Copy out the whole listing exactly as written, leaving the pictures behind.
[start of Data extract]
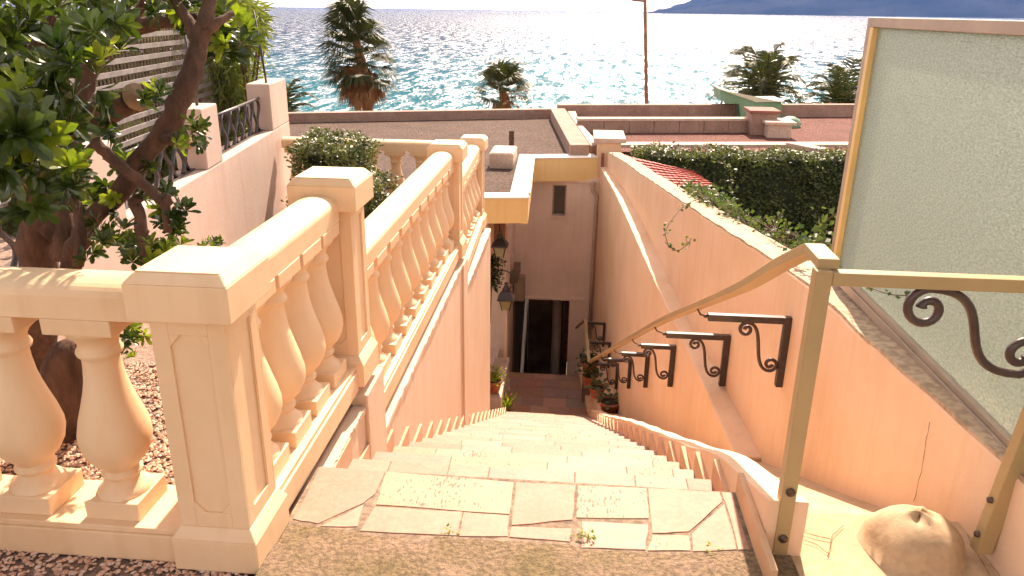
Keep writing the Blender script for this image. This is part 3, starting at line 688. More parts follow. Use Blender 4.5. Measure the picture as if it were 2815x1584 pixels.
def railing(a, b, label):
    t = thing('iron_railing', label, 'railing', tuple((a + b) / 2 + up * .37), 'iron railings on the garden wall')
    m = MB(); o = gs * -.12
    m.tube([a + o + up * .70, b + o + up * .70], .016, 8); m.build('top_bar', 'iron', t)
    m = MB(); m.sweep([(-.02, .368), (.02, .368), (.02, .382), (-.02, .382)], [(a + o, gs, up), (b + o, gs, up)]); m.build('bottom_bar', 'iron', t)
    L_ = (b - a).length; n = int(L_ / .13); 
    for i in range(n):
        c = a + gd * (L_ * (i + .5) / n) + o; q = MB()
        P = []
        sgn = 1 if i % 2 else -1
        for k in range(9):
            u = k / 8; P.append(c + up * (.38 + .32 * u) + gd * sgn * .055 * math.sin(u * math.pi * 2) * (1 if u < .5 else 1))
        q.tube(P, .016, 6); q.build('bar', 'iron', t)
    return t
railing(g0 + gd * 2.27, g0 + gd * 3.96, 'curly black iron railing between the two far pink piers')
railing(g0 + gd * .36, g0 + gd * 1.85, 'curly black iron railing half hidden by the tree, between the nearer pink piers')
railing(g0 + gd * -1.7, g0 + gd * -.06, 'curly black iron railing at the far left edge behind the trunks')
for pp, q, lab in (((733, 225), (697, 32), 'thin leaning dark stake on the far pink pier, against the sea'), ((545, 300), (500, 60), 'thin dark stake on the pier behind the tree fork')):
    Y_ = 8.05 if pp[0] > 600 else 6.05
    m = MB(); a, b = U(*pp, Y=Y_), U(*q, Y=Y_); m.tube([a - up * .1, a.lerp(b, .5) + Vector((.004, 0, 0)), b], [.013, .011, .010], 6)
    tag(m.build('stake', 'iron'), lab, 'stake', 'stakes on the garden wall')

# lattice screen and screens behind
lt = thing('lattice_screen', 'weathered grey lattice trellis of wide slats behind the tree branches', 'trellis', (-4.9, 9.5, 0))
ld = -gd; ln = Vector((ld.y, -ld.x, 0)); Ll = 4.2
base = Vector((-4.26, 9.0, .46))
m = MB()
for i in range(10):
    z = base.z + i * .098
    a = Vector((base.x, base.y, z)); m.sweep([(-.008, -.021), (.008, -.021), (.008, .021), (-.008, .021)], [(a, ln, up), (a + ld * Ll, ln, up)])
m.build('cross_slats', 'lattice', lt)
m = MB()
for i in range(58):
    a = Vector((base.x, base.y, base.z - .05)) + ld * (i * .072 + .02) + ln * .03
    m.sweep([(-.008, 0), (.008, 0), (.008, .98), (-.008, .98)], [(a, ld, up), (a + ln * .01, ld, up)])
m.build('upright_slats', 'dark_wall', lt)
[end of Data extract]
> **Answer to the exercise**
Keep writing the Blender script for this image. This is part 3, starting at line 688. More parts follow. Use Blender 4.5. Measure the picture as if it were 2815x1584 pixels.
def railing(a, b, label):
    t = thing('iron_railing', label, 'railing', tuple((a + b) / 2 + up * .37), 'iron railings on the garden wall')
    m = MB(); o = gs * -.12
    m.tube([a + o + up * .70, b + o + up * .70], .016, 8); m.build('top_bar', 'iron', t)
    m = MB(); m.sweep([(-.02, .368), (.02, .368), (.02, .382), (-.02, .382)], [(a + o, gs, up), (b + o, gs, up)]); m.build('bottom_bar', 'iron', t)
    L_ = (b - a).length; n = int(L_ / .13); 
    for i in range(n):
        c = a + gd * (L_ * (i + .5) / n) + o; q = MB()
        P = []
        sgn = 1 if i % 2 else -1
        for k in range(9):
            u = k / 8; P.append(c + up * (.38 + .32 * u) + gd * sgn * .055 * math.sin(u * math.pi * 2) * (1 if u < .5 else 1))
        q.tube(P, .016, 6); q.build('bar', 'iron', t)
    return t
railing(g0 + gd * 2.27, g0 + gd * 3.96, 'curly black iron railing between the two far pink piers')
railing(g0 + gd * .36, g0 + gd * 1.85, 'curly black iron railing half hidden by the tree, between the nearer pink piers')
railing(g0 + gd * -1.7, g0 + gd * -.06, 'curly black iron railing at the far left edge behind the trunks')
for pp, q, lab in (((733, 225), (697, 32), 'thin leaning dark stake on the far pink pier, against the sea'), ((545, 300), (500, 60), 'thin dark stake on the pier behind the tree fork')):
    Y_ = 8.05 if pp[0] > 600 else 6.05
    m = MB(); a, b = U(*pp, Y=Y_), U(*q, Y=Y_); m.tube([a - up * .1, a.lerp(b, .5) + Vector((.004, 0, 0)), b], [.013, .011, .010], 6)
    tag(m.build('stake', 'iron'), lab, 'stake', 'stakes on the garden wall')

# lattice screen and screens behind
lt = thing('lattice_screen', 'weathered grey lattice trellis of wide slats behind the tree branches', 'trellis', (-4.9, 9.5, 0))
ld = -gd; ln = Vector((ld.y, -ld.x, 0)); Ll = 4.2
base = Vector((-4.26, 9.0, .46))
m = MB()
for i in range(10):
    z = base.z + i * .098
    a = Vector((base.x, base.y, z)); m.sweep([(-.008, -.021), (.008, -.021), (.008, .021), (-.008, .021)], [(a, ln, up), (a + ld * Ll, ln, up)])
m.build('cross_slats', 'lattice', lt)
m = MB()
for i in range(58):
    a = Vector((base.x, base.y, base.z - .05)) + ld * (i * .072 + .02) + ln * .03
    m.sweep([(-.008, 0), (.008, 0), (.008, .98), (-.008, .98)], [(a, ld, up), (a + ln * .01, ld, up)])
m.build('upright_slats', 'dark_wall', lt)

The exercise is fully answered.